Nathaniel Hawthorne has a stinging little story about a man who played false with his wife and who, out of a sense of guilt, began to imagine that a serpent had taken up residence within his heart. And yet, the feeling was so strong that his imagination gave way to reality and he began to feel that serpent gnawing away at his insides. He even told others about it, and he became a source of ridicule. The people began to refer to him as “the man with a snake in his heart.” There came a day when he was confronted by his wife and in one great agony of remorse and. repentance, he fell down before her as if he were dead. In that moment, the people standing nearby, while they did not see a serpent, nevertheless heard the sound of one slithering away through the grass.

But for Saul there was no such moment of remorse and repentance.
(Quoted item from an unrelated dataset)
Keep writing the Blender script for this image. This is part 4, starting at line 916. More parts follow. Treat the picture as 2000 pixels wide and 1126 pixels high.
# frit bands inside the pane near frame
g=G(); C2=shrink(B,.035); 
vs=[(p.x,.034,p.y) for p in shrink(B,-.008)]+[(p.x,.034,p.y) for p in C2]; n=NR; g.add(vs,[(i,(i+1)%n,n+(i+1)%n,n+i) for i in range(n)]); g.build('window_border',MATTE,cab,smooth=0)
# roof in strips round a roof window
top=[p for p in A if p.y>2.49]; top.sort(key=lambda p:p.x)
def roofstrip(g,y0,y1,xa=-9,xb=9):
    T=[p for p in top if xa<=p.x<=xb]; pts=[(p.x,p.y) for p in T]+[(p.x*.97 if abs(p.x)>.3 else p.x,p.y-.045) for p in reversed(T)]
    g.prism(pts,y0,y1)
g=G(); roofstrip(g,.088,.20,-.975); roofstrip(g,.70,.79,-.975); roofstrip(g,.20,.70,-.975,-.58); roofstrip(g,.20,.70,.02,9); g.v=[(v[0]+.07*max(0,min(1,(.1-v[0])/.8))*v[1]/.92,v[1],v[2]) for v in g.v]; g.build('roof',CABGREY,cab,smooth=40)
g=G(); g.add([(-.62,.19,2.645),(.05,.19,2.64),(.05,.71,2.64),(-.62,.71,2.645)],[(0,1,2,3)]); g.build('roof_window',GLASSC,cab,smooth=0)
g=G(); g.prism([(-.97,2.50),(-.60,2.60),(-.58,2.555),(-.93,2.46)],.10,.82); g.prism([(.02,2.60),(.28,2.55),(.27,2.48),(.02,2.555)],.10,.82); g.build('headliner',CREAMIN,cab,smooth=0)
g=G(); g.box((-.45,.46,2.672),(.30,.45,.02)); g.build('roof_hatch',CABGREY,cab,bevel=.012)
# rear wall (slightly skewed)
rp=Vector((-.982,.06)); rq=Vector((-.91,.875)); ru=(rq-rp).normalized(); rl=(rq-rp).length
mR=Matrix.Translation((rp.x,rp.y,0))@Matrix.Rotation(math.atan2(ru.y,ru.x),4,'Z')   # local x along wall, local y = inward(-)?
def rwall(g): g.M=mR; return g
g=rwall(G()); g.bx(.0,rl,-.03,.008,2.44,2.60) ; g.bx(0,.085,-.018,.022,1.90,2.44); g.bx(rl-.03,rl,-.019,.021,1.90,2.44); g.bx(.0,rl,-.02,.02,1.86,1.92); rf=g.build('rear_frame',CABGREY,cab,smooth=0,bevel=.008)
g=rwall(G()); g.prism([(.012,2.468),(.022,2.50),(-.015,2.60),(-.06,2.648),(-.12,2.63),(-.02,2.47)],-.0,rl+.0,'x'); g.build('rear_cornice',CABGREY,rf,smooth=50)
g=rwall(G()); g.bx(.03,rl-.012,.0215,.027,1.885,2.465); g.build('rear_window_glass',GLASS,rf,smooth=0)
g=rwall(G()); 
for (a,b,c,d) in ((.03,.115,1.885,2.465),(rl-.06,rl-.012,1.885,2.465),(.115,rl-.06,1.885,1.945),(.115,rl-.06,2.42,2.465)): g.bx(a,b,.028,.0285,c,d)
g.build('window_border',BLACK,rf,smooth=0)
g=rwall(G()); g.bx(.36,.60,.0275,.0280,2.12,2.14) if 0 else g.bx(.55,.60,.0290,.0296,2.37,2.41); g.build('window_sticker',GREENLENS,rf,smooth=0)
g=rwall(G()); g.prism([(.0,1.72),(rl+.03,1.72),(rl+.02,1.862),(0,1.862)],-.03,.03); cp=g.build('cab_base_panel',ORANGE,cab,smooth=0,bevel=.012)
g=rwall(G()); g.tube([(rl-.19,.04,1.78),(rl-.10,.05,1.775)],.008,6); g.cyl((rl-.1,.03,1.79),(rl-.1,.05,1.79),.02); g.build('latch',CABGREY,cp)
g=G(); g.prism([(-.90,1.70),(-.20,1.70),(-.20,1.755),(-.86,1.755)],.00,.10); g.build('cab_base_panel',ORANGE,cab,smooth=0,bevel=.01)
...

You see the serpent of evil began to coil itself around Saul’s heart and the more Saul sought to break its grip, the deeper it bit. Because Saul would not kill the serpent, in the end, it killed him.

That’s what sin always does. It wraps itself around everything that is good in us. If we do not break its grip, if we do not destroy it, well, in the end it destroys us, just as it destroyed Saul.
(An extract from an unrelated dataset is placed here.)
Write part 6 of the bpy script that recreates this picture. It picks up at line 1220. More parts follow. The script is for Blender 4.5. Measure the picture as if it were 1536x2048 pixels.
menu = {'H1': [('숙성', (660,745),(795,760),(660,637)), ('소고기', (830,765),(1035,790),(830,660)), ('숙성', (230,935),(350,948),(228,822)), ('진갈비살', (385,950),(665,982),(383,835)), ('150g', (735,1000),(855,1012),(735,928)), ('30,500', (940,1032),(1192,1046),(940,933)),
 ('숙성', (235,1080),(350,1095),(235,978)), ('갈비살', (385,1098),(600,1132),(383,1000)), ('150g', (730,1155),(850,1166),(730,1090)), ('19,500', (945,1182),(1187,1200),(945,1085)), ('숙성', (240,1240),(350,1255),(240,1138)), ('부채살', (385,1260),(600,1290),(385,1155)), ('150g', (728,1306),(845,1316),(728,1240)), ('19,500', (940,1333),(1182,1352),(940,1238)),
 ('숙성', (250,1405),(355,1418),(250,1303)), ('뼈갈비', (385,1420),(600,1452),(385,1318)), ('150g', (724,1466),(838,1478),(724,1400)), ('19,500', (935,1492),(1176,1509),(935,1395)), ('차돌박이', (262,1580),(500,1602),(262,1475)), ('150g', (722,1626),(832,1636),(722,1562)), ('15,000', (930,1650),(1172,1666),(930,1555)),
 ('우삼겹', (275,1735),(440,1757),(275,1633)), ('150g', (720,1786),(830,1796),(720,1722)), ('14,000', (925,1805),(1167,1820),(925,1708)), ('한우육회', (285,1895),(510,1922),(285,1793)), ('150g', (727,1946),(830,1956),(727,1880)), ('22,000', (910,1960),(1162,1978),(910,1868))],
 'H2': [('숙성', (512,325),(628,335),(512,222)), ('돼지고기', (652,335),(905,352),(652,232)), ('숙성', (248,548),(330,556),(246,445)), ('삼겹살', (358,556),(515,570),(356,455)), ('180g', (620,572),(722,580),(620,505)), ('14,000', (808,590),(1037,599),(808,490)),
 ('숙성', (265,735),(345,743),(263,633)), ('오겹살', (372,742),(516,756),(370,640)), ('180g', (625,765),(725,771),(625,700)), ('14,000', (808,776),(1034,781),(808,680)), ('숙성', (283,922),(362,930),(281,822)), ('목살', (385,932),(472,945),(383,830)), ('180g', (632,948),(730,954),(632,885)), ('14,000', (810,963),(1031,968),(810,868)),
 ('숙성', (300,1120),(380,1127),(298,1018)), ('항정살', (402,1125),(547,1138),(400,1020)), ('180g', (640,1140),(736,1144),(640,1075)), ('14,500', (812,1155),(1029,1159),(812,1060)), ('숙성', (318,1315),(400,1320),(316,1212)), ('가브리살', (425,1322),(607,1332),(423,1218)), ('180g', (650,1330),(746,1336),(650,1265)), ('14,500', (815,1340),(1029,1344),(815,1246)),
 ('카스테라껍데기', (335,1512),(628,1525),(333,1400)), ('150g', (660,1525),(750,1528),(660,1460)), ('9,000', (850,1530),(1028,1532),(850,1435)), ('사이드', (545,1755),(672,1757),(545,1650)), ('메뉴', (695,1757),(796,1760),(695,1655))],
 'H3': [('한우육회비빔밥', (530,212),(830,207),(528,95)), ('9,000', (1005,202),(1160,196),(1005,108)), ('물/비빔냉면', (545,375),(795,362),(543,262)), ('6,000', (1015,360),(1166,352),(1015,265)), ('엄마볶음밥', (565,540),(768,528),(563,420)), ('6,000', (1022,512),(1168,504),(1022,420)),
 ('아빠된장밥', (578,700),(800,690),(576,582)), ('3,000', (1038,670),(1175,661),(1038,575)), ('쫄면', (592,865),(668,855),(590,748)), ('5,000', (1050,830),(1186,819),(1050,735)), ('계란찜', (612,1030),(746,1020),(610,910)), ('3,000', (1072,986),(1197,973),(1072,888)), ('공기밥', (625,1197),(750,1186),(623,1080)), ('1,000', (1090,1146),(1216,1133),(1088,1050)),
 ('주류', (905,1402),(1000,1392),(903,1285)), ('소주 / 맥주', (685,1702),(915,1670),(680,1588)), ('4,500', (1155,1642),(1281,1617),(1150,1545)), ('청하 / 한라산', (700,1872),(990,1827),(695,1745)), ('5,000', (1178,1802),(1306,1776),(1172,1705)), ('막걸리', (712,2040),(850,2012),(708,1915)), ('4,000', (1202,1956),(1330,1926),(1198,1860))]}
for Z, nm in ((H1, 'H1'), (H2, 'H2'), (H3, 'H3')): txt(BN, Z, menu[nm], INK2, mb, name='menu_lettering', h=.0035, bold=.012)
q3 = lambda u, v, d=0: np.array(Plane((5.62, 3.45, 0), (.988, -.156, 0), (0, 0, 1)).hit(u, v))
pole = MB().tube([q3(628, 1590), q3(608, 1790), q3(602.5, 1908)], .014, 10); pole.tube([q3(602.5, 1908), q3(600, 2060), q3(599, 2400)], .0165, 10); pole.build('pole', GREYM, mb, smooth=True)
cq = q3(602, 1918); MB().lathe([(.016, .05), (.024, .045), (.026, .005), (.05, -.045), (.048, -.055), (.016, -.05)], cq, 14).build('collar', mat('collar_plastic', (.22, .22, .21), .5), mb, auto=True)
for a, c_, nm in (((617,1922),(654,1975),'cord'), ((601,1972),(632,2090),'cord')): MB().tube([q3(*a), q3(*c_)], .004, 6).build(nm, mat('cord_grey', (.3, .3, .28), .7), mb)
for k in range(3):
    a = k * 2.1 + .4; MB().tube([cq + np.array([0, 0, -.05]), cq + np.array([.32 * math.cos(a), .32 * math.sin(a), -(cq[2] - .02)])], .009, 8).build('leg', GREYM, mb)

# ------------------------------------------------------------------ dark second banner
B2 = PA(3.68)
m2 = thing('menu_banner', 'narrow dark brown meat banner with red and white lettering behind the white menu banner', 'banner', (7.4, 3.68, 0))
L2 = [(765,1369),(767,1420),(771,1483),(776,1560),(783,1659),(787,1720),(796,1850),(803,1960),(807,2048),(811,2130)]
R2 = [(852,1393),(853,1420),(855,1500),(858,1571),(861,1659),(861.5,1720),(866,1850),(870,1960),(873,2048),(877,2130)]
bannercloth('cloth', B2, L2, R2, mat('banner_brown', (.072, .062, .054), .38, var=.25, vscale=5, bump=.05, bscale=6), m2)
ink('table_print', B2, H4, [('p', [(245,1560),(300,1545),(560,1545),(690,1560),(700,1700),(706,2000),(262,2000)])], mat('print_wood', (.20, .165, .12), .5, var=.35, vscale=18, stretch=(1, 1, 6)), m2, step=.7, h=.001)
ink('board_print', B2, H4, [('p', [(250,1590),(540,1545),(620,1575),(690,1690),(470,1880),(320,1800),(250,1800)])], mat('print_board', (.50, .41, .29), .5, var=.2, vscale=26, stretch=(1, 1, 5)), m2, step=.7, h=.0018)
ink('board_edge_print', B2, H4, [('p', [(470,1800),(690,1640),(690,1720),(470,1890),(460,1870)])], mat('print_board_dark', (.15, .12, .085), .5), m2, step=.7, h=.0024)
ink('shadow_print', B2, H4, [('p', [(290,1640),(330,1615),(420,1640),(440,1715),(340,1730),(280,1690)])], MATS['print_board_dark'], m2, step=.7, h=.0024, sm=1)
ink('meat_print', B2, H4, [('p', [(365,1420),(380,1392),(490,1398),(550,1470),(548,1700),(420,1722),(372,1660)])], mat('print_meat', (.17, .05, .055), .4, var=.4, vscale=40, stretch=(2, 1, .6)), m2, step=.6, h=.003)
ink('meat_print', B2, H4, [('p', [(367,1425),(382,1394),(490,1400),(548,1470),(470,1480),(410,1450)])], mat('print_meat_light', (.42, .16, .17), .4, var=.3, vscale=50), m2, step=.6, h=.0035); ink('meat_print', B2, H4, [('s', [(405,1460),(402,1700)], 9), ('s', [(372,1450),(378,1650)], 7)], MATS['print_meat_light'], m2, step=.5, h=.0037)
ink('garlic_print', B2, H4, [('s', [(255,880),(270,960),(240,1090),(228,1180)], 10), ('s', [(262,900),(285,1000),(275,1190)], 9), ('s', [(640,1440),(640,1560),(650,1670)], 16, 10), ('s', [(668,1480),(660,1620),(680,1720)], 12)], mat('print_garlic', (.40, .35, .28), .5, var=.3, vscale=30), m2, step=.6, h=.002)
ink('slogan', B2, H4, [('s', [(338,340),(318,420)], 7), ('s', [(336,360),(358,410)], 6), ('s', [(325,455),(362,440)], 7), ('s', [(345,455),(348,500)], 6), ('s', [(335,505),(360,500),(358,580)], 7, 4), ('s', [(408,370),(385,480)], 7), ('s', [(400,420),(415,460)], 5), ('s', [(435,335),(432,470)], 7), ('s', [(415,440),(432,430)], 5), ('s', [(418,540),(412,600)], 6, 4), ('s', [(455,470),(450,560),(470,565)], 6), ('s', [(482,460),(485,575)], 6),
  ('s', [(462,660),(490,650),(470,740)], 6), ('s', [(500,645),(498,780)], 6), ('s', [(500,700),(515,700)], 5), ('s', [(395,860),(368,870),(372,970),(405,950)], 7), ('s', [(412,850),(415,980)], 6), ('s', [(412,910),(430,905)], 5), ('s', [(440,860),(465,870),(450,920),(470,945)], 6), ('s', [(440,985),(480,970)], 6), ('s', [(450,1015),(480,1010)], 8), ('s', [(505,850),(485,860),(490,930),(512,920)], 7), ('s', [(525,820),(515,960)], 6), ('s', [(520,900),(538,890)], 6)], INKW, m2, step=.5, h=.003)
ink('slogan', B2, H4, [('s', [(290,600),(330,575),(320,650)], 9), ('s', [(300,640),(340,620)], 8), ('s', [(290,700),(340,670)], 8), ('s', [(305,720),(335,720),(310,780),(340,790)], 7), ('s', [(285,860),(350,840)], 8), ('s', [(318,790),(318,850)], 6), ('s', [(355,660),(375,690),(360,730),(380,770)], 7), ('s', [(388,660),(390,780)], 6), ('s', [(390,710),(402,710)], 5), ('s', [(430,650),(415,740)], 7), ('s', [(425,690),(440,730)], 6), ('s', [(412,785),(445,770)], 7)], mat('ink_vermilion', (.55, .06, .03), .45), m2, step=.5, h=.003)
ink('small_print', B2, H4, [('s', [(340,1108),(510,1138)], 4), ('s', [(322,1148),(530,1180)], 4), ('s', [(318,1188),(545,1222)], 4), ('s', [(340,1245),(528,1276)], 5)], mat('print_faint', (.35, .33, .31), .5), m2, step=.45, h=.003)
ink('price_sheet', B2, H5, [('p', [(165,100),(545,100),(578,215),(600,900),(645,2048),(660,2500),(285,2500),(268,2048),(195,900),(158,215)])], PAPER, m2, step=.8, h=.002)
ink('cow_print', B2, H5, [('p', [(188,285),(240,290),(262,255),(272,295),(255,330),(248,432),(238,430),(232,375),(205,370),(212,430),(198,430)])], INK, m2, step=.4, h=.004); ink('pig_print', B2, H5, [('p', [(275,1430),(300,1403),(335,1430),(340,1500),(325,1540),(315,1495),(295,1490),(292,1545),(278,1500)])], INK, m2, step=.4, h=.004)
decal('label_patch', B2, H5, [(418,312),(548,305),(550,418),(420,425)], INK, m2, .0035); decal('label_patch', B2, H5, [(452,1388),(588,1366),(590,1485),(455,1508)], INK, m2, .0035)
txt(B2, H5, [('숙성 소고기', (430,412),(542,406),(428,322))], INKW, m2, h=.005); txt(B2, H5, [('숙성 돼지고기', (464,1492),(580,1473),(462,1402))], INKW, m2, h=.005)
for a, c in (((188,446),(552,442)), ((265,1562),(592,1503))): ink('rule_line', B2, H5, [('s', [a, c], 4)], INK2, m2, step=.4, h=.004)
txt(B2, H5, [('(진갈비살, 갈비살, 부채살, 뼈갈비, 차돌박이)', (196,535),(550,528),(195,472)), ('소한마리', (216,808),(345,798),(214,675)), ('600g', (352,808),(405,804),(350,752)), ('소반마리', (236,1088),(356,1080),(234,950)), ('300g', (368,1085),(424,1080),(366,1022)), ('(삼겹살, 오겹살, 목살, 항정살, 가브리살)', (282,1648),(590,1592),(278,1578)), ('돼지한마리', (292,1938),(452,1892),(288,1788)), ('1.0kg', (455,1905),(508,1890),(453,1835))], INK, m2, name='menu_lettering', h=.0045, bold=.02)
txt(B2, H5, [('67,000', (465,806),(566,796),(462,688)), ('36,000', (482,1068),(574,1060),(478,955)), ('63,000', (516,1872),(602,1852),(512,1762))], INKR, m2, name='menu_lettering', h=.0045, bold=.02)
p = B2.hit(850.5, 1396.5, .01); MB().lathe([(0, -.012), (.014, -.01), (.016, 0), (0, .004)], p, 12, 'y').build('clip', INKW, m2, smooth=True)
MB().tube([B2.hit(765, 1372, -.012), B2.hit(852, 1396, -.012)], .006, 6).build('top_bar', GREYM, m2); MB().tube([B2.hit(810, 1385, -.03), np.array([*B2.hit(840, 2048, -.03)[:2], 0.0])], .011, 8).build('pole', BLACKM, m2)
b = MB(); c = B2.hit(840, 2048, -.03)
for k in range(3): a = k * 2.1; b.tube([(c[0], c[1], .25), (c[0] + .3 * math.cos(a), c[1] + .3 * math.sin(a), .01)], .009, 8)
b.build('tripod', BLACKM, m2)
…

You know, I’m convinced that when at last King Saul died, the only sound in that place was the sound of hissing.

Chapter Four: “The Voice from the Grave”

Samuel said to Saul: “Saul, why did you call me up?” and Saul said: “Samuel, I’m in big trouble. I need your help. The Lord has turned against me.” And Samuel said: “No, Saul, that’s not the problem. The problem is that you long since turned against the Lord.” And then Samuel went on to cite chapter and verse where Saul had rejected the word and the way and the will of Almighty God. And the spirit of Samuel said to Saul: “Saul, now it’s too late for you. Tomorrow you shall die.” Can that be true? What Samuel said? I mean, can it sometimes be too late for a person? The story of Saul says yes, it can. The story of Saul says it is possible to play with God until there comes a point where God is not willing to play anymore. The story of Saul says that those who refuse to hear the word of God ultimately hear another voice which says: “it’s too late. Tomorrow death will come.” That’s what happened to King Saul when he turned away from the Lord and turned instead to the witch of Endor. “Double, double toil and trouble, fire burn and cauldron bubble.”

I cannot leave it there. No, I dare not leave it there…Not as long as there is another voice from beyond the grave, the voice of Jesus Christ. Listen please to what He says. John 5:25: “Truly I say to you, the hour is coming, and now is when the dead shall hear the voice of the Son of God and those who hear shall live.” John 6:40: “it is the will of my Father, who is in heaven, that everyone who sees the Son of God and believes in Him shall have eternal life and I will raise him up.” John 11:25: “Because I live, you shall live also.” Revelation 1:18: “Fear not, I am the first and the last, I am the living one; behold once I was dead but now I am alive forevermore.” That is the voice of the risen Lord Jesus Christ. That is the voice which speaks of the victory which we can know in Him. That is the voice which has changed the world, and that is the voice which can change your life and mine.

So how about it, my beloved? If you have lived too long in the dark, don’t you think it’s about time you came to the light, the light of Jesus Christ? The Bible says: “Now is the day of salvation,” not tomorrow. Tomorrow is too late. Tomorrow was too late for Saul, tomorrow may be too late for you. The Bible says: “Now is the day of salvation,” not tomorrow—today. The Bible says: “Seek ye first the Lord, draw nigh to Him while He is close at hand.” Come to Jesus Christ today.

You know, if you were to do that today, it would be the happiest day of my life. More importantly, if you were to do that today, it would be the happiest day of your life.